__What to work on__
Give the count of lines containing the string "struct", with no other output.

[begin Given material]

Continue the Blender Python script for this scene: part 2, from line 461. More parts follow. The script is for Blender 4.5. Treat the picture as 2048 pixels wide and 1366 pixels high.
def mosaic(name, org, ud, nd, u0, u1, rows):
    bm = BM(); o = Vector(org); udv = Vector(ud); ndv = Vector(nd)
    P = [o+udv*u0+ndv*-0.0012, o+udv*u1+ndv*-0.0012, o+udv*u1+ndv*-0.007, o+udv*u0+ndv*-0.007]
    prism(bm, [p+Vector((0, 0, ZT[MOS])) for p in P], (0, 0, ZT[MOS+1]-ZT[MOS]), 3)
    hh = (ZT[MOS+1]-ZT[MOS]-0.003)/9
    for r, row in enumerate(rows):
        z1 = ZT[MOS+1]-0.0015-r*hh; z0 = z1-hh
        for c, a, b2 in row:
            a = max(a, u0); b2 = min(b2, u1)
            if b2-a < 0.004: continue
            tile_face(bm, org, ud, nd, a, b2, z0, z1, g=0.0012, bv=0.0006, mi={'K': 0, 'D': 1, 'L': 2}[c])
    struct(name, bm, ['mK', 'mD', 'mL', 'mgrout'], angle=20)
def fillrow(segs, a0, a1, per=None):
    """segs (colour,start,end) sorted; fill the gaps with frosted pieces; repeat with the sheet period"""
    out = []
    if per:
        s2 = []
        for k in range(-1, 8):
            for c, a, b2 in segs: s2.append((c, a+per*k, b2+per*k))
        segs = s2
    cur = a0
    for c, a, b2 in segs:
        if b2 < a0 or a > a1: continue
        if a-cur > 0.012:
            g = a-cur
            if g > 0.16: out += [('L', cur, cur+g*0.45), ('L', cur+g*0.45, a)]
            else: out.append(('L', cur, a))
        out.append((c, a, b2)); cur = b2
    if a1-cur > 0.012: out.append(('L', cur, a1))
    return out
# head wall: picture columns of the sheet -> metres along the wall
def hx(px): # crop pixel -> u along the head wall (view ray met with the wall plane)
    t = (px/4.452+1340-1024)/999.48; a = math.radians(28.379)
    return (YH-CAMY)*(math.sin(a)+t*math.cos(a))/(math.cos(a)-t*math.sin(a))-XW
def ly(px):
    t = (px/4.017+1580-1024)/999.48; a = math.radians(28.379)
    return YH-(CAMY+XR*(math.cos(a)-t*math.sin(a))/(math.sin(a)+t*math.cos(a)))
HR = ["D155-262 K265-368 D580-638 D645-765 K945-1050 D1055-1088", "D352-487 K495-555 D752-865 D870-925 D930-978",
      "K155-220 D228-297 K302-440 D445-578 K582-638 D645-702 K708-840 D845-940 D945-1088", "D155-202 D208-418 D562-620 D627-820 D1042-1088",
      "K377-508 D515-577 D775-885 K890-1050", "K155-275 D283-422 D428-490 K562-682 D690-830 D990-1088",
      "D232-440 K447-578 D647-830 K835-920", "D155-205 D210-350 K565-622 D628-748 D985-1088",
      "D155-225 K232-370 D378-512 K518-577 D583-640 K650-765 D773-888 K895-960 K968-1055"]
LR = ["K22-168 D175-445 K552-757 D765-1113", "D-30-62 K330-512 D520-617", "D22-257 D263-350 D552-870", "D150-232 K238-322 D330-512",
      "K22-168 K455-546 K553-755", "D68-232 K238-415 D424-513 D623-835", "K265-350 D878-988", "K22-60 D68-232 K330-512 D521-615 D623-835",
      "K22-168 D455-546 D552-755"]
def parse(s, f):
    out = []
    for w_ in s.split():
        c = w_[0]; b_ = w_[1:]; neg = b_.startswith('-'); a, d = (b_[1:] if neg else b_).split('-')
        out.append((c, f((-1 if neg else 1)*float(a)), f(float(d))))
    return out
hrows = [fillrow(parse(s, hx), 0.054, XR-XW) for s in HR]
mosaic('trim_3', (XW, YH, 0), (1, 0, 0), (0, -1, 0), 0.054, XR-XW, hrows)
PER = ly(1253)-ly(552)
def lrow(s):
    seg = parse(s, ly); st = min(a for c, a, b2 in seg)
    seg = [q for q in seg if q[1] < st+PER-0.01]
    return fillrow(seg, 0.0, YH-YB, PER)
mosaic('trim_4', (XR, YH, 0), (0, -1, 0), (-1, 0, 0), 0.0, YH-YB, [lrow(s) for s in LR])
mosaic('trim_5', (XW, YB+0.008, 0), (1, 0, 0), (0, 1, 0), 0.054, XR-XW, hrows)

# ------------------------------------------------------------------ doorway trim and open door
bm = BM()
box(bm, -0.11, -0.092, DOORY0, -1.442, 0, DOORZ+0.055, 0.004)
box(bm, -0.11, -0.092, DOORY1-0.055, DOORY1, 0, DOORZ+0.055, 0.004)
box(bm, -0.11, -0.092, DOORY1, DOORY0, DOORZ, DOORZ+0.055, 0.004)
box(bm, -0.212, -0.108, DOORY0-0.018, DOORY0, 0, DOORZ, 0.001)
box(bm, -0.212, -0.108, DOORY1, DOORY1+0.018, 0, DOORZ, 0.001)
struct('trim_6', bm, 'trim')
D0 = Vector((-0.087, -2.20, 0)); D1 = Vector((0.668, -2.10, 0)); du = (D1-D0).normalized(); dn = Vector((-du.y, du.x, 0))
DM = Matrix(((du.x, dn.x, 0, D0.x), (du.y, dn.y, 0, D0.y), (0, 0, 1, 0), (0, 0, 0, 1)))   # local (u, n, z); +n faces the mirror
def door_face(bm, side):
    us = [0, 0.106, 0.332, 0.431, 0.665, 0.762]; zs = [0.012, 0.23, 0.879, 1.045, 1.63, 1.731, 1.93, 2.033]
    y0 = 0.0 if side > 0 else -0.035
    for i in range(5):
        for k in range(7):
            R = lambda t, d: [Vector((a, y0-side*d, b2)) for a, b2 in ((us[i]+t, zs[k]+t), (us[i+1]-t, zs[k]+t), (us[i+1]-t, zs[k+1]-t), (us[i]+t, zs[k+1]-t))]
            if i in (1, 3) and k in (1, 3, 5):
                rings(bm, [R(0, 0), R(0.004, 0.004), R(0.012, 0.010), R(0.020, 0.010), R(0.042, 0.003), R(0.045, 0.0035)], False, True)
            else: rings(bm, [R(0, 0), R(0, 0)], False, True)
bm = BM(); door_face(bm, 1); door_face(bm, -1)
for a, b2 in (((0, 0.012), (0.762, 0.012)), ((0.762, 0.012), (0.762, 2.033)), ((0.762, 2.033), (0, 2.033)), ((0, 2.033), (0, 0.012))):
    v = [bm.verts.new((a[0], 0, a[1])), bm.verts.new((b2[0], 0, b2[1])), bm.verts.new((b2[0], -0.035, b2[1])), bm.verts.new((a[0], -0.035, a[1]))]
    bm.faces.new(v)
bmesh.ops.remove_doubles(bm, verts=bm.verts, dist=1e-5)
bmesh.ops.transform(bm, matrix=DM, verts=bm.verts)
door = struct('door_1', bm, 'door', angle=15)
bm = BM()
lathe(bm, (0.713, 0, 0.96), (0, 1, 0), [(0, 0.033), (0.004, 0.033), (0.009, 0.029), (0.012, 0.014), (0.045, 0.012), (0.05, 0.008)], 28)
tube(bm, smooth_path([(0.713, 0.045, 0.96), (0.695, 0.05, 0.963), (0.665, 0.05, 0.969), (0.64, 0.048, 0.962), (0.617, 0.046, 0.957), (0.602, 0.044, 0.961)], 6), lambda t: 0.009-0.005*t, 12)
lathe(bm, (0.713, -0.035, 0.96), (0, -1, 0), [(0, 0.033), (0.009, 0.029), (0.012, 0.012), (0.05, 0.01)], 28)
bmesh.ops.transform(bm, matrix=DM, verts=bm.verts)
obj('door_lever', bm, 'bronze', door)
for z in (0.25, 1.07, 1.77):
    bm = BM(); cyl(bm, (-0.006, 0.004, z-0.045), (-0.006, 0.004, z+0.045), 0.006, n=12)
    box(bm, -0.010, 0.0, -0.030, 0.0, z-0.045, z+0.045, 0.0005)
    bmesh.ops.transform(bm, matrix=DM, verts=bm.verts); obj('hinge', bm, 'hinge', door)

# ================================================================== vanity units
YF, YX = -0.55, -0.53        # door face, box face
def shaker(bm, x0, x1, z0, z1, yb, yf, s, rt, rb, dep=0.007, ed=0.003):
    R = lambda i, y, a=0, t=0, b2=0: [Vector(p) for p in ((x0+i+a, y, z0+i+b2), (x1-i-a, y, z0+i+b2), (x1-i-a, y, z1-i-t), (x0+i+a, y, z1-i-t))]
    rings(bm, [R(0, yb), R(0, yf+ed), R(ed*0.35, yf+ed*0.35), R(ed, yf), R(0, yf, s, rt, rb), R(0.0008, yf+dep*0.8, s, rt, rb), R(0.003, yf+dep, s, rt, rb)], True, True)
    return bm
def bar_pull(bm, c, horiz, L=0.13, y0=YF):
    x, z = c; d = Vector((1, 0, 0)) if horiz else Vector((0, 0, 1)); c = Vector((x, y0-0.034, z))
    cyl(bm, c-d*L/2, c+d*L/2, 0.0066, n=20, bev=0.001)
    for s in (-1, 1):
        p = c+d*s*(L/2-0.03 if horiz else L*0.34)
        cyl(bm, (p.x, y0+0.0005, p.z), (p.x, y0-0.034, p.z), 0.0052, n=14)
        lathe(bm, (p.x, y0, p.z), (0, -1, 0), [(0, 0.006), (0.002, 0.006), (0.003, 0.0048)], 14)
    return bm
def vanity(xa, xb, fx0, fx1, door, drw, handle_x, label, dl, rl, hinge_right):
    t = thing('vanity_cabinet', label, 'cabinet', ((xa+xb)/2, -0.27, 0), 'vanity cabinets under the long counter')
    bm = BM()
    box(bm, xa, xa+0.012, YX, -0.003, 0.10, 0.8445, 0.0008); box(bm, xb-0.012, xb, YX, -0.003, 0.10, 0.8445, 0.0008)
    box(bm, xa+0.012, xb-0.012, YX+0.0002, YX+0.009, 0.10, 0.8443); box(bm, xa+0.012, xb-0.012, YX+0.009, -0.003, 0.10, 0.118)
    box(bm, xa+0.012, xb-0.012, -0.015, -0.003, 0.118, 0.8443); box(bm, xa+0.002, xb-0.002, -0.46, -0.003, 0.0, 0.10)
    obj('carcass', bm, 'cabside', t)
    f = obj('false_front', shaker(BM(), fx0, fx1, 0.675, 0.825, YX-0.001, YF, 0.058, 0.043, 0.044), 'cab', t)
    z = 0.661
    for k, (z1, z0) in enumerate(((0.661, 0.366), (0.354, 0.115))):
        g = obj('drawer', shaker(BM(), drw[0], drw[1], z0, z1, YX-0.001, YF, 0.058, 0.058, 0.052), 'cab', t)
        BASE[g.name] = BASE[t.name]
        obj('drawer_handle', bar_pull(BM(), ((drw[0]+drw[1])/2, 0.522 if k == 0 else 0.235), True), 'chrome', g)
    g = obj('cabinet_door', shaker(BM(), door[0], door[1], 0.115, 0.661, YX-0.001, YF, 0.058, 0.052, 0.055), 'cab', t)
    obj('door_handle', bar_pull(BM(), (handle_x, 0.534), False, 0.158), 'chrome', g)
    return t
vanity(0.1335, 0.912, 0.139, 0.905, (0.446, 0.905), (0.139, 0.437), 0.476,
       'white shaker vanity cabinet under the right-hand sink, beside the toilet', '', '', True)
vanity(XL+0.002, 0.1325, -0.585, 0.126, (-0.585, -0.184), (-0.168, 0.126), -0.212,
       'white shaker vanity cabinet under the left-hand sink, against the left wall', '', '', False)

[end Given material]

__Exercise solution__
3